Two builders with a track record of shipping real systems

Chelikavada holds a bachelor’s in computer science from NYU and a Master of Science in management science and engineering from Stanford. He worked at Oracle before launching Om Labs, but it was his knack for experimentation that put him on his current path.

“I’ve always been a builder and tinkerer of apps and projects,” he explains. “In college, there was a time when I built Android apps almost daily. I just felt fulfilled by it.” His instincts helped to shape Om Labs and its first products, from initial design to fundraising.

His co-founder, Kim, has deep systems engineering experience. At Uber, he built backend pipelines that handled more than $200 million in monthly driver payouts. He has also authored two technical books on deep learning and reinforcement learning which have been adopted by universities in Korea.

Kim’s mix of backend expertise and academic credibility complements Chelikavada’s product-first approach, a combination proven in practice.

Chelikavada and Kim built 0xPass in late 2022 to help manage the digital “keys” people use to access and secure cryptocurrency wallets.

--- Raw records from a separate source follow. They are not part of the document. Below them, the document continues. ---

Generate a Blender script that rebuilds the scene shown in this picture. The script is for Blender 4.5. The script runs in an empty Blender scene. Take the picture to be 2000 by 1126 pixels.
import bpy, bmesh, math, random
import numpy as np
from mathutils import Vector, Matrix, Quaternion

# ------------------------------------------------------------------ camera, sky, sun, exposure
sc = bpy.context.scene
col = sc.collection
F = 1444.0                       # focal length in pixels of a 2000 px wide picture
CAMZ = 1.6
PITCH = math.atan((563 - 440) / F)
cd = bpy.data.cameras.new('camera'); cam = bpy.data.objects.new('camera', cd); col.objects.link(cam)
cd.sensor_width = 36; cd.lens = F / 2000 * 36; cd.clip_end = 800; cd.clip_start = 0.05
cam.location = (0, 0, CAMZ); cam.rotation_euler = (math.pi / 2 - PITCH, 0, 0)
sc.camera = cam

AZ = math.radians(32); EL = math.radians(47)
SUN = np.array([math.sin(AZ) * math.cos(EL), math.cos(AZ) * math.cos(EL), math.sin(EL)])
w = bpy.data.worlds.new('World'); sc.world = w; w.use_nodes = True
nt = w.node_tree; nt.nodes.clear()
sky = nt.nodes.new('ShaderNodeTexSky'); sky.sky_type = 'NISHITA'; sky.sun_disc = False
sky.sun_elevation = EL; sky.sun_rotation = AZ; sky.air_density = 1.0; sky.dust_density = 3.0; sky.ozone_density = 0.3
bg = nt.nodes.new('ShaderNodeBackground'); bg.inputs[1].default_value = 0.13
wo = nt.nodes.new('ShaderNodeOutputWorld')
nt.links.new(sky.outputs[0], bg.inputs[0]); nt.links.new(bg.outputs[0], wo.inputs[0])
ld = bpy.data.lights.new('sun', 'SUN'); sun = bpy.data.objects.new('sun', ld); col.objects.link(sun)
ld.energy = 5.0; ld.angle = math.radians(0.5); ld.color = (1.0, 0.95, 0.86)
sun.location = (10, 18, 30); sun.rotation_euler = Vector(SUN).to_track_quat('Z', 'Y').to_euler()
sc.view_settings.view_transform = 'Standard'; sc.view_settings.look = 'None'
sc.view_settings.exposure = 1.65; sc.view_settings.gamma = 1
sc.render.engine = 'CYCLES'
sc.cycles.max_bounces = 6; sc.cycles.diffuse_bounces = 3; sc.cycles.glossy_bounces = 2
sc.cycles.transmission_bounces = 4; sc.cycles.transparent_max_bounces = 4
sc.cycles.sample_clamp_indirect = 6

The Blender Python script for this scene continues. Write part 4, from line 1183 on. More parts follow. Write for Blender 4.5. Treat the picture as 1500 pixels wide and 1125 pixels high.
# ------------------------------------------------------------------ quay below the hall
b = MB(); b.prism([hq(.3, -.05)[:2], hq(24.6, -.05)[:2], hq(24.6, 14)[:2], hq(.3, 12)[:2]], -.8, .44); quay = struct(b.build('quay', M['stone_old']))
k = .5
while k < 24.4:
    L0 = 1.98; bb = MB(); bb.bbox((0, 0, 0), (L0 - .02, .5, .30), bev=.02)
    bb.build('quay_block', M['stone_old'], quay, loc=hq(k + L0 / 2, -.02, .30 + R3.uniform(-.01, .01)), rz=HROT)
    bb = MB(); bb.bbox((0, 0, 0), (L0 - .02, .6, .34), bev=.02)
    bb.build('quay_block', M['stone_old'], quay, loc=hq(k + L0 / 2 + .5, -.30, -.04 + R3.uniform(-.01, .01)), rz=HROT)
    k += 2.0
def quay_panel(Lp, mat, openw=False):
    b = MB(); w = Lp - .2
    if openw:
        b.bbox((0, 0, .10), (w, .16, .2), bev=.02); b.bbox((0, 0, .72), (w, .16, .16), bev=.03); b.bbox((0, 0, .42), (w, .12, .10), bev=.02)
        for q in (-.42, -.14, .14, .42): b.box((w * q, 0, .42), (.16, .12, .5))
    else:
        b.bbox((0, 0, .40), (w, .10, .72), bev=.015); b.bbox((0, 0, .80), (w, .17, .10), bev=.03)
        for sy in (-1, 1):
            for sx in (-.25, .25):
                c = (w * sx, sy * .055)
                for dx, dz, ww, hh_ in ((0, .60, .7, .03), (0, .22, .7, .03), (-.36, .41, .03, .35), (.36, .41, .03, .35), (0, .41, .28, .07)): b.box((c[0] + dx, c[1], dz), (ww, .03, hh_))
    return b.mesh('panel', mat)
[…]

What set 0xPass apart was its ability to verify and manage these keys in less than a second, much faster than other solutions.

Shortly after launch, Chelikavada and Kim raised $1.9 million in pre-seed funding.

From crypto success to a new vision in AI

After building 0xPass into a fast and reliable key management system, Chelikavada and Kim made a deliberate decision to pivot Om Labs toward artificial intelligence. Despite having a foothold in the crypto infrastructure market, they saw a larger opportunity emerging.

“We turned down potential seed round discussions to trust our conviction that it was time to build in AI,” Chelikavada recalls. “Despite having the best key management solution in crypto, we made a call to move to AI, starting with a support product. We looked at it as a massive opportunity.”

This shift aligned with a broader trend. The crypto market was beginning to stall while generative AI adoption was rising rapidly, and the traditional SaaS model began struggling to match the agility and reduced overhead of AI-driven solutions.

Rather than adding more apps, the founders envisioned AI systems that could operate autonomously within existing workflows.

Jina: an AI employee with real applications in real workflows

One of the highlight projects that Chelikavada and Kim developed under Om Labs was Jina, an AI-powered synthetic user that autonomously tests software.

When given a task description, Jina can click through interfaces, simulate real user behavior, and report bugs and usability problems before products reach customers. It produces every report in natural language and with plenty of screenshots, making it easy for non-developers to spot potential issues.

Jina runs continuous tests and automatically adapts to new app versions in a way that a human quality assurance team would, helping development teams catch regressions and reduce manual QA efforts so they can deliver better software faster than ever before.

This framework illustrates Om Labs’ broader mission of embedding AI employees into live systems and performing high-cognition work. For Chelikavada and Kim, Jina is just the beginning.

Building toward an AI workforce

Krish Chelikavada and Keon Kim envision a future where AI employees can go beyond specialized tools to operate continuously within enterprise systems, without waiting for prompts.

This approach, which Kim calls “ambient AI,” frames agents as infrastructure. They become a source of truth and action that works in the background to improve outcomes and reduce overheads.

As AI moves from assisting humans to acting autonomously, the implications for enterprise software are becoming clearer. Om Labs is developing full-stack agents designed to integrate with live workflows and play a key role in reshaping how businesses manage operations and interact with users.

It’s an early signal of a broader shift towards a future where AI employees take on real responsibilities while human teams are freed up to focus on more creative and strategic work.